## Task details
Search the records for the word "picture" and pick out every line that has it.

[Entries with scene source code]
***

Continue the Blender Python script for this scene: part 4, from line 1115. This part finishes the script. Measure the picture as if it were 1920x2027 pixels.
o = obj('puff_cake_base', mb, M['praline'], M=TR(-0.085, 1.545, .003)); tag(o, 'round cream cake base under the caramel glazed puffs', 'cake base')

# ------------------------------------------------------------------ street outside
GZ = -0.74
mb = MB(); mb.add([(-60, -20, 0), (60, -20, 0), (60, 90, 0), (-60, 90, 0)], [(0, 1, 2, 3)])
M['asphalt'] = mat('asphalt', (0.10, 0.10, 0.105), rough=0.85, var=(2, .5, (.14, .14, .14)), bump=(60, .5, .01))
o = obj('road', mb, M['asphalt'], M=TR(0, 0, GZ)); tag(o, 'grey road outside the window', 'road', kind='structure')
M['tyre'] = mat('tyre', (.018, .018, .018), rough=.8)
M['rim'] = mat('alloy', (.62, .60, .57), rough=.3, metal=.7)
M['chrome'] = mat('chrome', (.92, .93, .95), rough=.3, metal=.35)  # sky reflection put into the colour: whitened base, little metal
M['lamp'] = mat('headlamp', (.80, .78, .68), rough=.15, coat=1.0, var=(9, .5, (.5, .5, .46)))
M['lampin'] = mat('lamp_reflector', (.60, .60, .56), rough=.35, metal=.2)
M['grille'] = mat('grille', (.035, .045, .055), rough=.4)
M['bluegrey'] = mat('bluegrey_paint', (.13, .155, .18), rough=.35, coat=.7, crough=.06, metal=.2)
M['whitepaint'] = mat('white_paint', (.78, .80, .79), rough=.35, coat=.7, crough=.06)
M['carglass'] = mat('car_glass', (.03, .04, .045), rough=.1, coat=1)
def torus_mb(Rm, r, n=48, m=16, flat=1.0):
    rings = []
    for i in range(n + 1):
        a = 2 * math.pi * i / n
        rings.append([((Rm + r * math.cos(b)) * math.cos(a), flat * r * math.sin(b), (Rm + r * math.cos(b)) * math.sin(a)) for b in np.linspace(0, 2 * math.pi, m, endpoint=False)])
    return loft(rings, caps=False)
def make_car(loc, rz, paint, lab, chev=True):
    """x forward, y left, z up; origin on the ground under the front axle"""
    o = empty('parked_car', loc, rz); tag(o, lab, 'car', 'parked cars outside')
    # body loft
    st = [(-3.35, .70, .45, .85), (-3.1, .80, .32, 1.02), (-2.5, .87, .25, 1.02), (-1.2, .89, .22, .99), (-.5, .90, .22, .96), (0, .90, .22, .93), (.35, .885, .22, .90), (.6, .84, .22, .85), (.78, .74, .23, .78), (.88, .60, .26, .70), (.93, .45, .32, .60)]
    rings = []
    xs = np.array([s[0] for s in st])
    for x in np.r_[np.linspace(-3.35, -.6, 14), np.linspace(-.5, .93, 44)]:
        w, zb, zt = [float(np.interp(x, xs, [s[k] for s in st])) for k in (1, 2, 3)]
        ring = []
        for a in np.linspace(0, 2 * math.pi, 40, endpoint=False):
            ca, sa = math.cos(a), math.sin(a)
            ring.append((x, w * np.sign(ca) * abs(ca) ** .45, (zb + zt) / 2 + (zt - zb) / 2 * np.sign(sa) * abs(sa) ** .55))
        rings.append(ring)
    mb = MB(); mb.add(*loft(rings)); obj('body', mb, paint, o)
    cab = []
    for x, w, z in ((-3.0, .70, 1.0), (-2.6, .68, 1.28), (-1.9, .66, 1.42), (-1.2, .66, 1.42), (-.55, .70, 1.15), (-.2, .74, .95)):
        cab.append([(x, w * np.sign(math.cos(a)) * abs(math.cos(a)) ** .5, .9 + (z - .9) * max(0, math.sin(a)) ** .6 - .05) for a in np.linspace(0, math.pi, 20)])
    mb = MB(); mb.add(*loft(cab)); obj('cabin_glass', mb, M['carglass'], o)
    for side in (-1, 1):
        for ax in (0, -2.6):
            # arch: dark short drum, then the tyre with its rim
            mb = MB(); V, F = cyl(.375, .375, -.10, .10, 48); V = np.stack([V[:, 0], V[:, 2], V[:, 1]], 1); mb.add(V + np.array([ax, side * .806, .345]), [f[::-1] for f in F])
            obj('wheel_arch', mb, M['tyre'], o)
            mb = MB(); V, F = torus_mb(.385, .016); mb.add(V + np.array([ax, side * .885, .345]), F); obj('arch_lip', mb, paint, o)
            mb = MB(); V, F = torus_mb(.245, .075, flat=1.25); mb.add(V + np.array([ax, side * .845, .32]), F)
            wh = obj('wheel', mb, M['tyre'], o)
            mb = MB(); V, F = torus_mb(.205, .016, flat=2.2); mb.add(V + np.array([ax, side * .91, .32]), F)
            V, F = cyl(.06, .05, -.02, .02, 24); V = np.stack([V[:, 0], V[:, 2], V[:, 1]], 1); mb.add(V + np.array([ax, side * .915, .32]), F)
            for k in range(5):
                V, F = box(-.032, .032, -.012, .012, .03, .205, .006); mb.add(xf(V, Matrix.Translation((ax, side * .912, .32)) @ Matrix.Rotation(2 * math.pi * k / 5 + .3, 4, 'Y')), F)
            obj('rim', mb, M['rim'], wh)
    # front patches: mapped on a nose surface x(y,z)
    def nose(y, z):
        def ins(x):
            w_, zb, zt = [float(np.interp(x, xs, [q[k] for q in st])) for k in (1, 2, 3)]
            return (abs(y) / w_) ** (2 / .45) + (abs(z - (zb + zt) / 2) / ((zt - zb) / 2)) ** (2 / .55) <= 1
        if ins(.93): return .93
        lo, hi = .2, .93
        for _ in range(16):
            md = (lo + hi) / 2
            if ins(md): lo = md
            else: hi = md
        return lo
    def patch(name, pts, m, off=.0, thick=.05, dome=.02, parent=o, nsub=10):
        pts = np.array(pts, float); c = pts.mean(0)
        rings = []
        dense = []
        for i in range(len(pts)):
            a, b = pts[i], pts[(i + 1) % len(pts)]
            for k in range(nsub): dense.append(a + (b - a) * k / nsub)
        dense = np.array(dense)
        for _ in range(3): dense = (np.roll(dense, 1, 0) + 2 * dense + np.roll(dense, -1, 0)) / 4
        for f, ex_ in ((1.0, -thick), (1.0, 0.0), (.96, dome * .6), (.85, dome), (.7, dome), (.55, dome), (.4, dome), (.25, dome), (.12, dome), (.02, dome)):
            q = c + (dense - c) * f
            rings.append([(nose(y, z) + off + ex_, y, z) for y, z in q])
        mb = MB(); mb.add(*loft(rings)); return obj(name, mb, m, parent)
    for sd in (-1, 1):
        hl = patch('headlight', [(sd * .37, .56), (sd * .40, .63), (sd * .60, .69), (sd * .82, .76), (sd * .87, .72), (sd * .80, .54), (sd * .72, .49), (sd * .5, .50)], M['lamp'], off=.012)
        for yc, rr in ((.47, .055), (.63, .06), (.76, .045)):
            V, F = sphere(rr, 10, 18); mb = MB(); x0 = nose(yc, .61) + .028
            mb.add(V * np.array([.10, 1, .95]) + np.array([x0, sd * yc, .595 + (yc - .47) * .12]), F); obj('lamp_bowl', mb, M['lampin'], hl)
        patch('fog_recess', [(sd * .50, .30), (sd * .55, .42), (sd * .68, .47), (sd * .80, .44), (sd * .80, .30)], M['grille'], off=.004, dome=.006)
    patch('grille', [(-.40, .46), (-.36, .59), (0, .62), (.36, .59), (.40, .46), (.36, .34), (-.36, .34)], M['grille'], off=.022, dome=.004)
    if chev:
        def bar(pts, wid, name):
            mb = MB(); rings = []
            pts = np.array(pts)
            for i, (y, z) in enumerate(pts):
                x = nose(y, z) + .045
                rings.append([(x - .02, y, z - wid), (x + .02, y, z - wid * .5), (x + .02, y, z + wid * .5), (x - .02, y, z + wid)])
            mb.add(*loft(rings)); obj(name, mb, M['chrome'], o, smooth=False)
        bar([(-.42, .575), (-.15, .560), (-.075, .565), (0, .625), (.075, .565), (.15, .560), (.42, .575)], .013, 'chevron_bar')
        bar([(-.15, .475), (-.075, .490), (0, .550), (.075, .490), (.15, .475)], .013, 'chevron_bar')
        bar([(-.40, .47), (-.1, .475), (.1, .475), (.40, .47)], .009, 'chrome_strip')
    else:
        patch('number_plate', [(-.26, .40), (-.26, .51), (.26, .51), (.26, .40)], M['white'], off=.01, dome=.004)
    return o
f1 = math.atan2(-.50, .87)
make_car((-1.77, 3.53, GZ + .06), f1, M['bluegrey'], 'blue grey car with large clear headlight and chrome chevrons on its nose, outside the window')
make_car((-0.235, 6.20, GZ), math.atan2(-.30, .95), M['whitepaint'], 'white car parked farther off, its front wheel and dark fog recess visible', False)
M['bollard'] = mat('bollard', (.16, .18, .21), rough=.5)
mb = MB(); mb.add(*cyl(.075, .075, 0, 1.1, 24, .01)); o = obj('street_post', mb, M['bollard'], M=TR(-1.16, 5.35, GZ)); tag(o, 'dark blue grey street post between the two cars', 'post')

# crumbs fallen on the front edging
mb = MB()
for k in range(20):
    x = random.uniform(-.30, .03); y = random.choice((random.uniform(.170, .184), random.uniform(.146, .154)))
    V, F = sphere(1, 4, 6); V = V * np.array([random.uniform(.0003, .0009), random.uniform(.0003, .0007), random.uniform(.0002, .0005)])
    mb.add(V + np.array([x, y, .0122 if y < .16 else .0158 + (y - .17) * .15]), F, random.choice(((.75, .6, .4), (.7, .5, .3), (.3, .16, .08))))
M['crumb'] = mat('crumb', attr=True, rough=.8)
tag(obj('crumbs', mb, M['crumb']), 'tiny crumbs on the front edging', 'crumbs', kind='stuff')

***

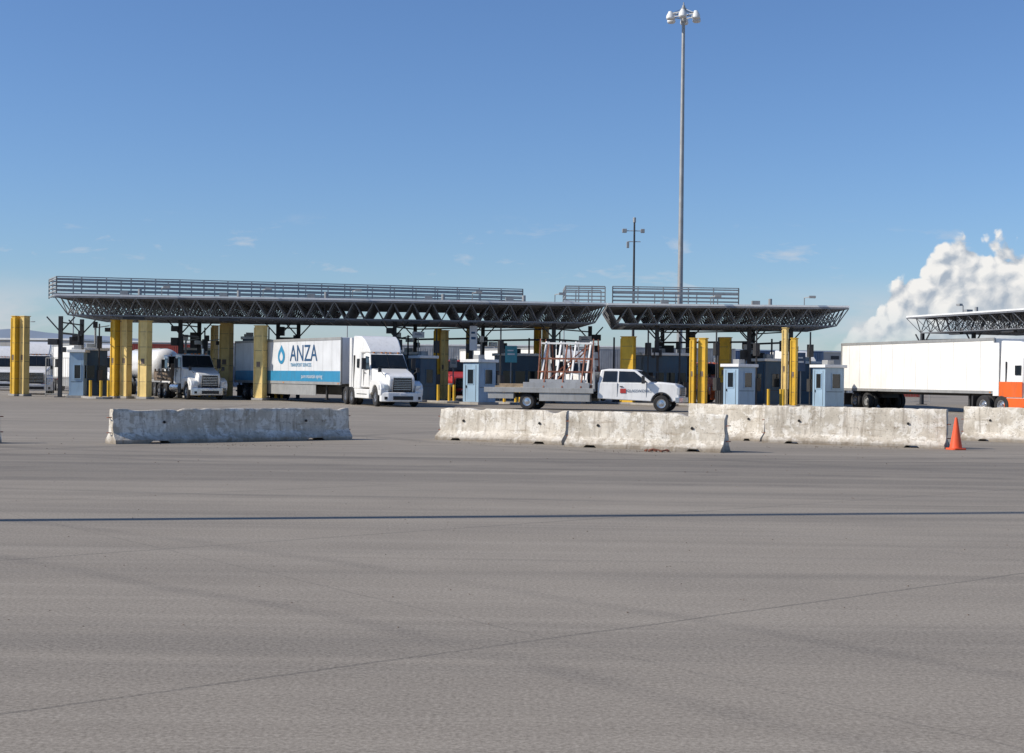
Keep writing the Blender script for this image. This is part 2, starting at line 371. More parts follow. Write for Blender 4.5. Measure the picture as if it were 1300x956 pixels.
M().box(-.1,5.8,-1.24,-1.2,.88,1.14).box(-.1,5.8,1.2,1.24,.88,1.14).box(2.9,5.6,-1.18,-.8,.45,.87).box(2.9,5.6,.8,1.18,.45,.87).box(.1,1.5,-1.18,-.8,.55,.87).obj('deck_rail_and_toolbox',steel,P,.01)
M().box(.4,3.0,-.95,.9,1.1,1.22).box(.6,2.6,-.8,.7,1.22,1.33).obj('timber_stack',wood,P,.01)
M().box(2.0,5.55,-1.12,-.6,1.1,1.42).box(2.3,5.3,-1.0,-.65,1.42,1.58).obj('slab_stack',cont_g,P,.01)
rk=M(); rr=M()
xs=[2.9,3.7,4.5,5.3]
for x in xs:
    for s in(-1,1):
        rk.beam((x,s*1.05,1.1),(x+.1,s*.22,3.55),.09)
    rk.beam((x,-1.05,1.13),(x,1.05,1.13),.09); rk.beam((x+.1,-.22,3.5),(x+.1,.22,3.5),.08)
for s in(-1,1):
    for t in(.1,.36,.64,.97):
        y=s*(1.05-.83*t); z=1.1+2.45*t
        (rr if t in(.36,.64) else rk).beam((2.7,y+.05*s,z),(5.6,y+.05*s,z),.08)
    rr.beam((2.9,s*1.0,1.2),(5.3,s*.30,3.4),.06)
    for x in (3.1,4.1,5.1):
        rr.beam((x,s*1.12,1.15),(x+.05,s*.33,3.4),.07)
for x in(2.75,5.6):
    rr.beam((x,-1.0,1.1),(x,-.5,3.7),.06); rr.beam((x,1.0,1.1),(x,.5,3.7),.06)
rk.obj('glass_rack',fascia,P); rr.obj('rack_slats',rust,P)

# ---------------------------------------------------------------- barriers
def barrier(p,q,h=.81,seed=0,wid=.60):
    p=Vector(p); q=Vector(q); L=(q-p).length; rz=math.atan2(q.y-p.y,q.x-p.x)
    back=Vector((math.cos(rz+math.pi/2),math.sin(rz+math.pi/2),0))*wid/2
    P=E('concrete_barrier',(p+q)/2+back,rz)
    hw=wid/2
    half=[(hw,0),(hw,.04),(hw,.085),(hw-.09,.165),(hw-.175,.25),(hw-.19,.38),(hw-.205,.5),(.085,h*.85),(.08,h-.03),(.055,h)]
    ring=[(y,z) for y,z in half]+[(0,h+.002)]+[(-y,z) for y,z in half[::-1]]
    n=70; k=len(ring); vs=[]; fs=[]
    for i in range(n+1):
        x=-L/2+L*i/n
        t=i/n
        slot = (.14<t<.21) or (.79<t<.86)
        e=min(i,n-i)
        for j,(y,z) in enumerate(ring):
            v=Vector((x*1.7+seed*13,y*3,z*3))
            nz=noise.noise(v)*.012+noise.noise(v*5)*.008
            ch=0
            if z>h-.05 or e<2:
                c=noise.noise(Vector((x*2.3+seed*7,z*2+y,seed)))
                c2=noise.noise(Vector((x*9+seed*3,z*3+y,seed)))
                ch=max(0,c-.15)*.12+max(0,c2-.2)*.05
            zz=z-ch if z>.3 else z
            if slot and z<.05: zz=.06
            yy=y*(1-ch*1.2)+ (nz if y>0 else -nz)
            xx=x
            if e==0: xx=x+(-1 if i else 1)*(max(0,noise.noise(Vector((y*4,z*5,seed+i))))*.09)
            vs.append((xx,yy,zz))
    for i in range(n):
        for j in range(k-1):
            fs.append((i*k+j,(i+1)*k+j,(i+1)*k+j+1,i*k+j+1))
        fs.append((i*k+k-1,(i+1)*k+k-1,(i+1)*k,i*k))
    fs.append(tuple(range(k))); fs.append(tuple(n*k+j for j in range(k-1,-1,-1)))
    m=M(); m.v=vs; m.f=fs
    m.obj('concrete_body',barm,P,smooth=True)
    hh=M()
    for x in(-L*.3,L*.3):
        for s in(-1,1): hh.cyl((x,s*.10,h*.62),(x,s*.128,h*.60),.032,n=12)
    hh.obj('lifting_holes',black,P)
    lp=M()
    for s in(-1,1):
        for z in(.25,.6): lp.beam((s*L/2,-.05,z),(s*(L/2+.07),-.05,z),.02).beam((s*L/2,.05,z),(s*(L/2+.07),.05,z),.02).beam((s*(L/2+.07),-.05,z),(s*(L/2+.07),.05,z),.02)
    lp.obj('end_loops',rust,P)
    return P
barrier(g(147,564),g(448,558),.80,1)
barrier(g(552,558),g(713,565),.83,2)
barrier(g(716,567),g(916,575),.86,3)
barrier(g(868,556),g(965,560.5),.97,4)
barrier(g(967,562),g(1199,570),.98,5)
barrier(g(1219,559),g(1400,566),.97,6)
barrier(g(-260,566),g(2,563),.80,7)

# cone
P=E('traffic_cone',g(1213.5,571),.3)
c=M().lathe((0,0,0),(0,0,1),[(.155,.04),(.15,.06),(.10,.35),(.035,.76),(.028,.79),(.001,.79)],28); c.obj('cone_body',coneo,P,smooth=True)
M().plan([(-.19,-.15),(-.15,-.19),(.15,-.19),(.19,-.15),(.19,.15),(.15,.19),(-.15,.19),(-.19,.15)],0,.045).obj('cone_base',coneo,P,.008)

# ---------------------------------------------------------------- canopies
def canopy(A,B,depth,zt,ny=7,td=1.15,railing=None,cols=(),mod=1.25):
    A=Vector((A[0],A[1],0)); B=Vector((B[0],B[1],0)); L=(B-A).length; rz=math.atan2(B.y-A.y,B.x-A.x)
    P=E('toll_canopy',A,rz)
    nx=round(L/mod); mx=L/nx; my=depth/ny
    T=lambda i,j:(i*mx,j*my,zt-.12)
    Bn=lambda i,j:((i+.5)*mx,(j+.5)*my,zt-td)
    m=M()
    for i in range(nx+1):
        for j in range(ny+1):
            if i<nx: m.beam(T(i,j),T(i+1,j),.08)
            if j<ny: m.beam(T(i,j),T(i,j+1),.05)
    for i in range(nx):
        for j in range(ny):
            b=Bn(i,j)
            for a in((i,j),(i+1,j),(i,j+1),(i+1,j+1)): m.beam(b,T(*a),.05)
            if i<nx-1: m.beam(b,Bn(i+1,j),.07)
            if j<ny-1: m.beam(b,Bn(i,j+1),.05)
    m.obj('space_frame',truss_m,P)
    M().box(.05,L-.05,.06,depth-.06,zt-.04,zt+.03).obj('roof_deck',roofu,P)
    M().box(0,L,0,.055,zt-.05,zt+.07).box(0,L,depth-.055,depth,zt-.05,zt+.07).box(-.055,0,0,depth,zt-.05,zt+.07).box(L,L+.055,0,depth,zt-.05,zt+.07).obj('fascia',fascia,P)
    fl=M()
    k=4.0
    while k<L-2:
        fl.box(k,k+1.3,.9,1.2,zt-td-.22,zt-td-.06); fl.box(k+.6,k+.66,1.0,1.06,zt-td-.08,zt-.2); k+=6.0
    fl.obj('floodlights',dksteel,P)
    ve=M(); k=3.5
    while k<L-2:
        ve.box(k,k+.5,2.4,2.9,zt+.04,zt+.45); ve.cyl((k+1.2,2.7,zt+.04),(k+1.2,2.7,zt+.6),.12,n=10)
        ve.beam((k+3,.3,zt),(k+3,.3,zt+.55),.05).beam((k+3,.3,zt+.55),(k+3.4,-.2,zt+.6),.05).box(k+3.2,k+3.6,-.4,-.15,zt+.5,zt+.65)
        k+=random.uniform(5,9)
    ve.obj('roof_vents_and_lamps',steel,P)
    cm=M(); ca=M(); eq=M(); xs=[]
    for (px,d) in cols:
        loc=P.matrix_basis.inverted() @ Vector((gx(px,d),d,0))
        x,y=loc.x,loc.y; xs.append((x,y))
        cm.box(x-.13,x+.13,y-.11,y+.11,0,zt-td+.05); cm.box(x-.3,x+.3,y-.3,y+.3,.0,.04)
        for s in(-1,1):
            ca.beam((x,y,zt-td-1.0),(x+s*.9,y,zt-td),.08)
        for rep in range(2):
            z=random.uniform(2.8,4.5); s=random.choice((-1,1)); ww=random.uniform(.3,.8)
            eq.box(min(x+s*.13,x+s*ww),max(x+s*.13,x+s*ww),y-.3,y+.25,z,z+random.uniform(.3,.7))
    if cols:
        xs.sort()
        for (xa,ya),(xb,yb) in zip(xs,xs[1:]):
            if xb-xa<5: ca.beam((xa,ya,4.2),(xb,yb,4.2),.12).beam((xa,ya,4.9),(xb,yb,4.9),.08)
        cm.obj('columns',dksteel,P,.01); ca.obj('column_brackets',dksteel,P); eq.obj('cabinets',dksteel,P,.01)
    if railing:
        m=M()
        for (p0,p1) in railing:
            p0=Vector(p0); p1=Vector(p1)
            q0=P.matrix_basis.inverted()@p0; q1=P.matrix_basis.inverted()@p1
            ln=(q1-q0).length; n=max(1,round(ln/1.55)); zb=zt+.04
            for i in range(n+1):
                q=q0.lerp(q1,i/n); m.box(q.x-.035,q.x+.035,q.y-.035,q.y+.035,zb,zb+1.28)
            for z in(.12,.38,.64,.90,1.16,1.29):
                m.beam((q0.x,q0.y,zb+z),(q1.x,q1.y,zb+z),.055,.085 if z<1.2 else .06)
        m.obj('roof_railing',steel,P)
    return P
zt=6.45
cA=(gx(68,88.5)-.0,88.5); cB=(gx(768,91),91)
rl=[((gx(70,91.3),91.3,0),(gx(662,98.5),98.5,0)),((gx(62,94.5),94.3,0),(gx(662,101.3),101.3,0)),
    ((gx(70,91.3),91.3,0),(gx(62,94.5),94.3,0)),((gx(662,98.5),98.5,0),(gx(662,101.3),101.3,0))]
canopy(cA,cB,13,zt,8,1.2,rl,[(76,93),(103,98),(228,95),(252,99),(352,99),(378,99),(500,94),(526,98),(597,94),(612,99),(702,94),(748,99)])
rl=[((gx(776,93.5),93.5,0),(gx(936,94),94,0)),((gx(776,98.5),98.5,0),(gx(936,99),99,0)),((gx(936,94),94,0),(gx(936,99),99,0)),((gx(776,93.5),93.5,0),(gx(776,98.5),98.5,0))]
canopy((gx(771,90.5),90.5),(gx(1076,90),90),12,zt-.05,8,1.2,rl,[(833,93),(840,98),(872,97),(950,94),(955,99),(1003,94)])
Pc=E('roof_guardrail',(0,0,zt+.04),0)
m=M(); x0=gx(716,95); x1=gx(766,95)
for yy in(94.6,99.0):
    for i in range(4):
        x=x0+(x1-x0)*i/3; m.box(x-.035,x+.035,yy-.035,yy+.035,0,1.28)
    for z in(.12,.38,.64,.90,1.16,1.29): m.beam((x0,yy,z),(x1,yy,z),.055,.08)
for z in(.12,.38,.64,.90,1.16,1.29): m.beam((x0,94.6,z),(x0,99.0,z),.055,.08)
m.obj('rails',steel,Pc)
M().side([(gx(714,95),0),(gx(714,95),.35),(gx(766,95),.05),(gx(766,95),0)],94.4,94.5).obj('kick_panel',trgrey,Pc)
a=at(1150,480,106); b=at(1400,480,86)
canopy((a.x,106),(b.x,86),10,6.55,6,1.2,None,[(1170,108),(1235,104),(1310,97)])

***

## Finished exercise
Continue the Blender Python script for this scene: part 4, from line 1115. This part finishes the script. Measure the picture as if it were 1920x2027 pixels.
Keep writing the Blender script for this image. This is part 2, starting at line 371. More parts follow. Write for Blender 4.5. Measure the picture as if it were 1300x956 pixels.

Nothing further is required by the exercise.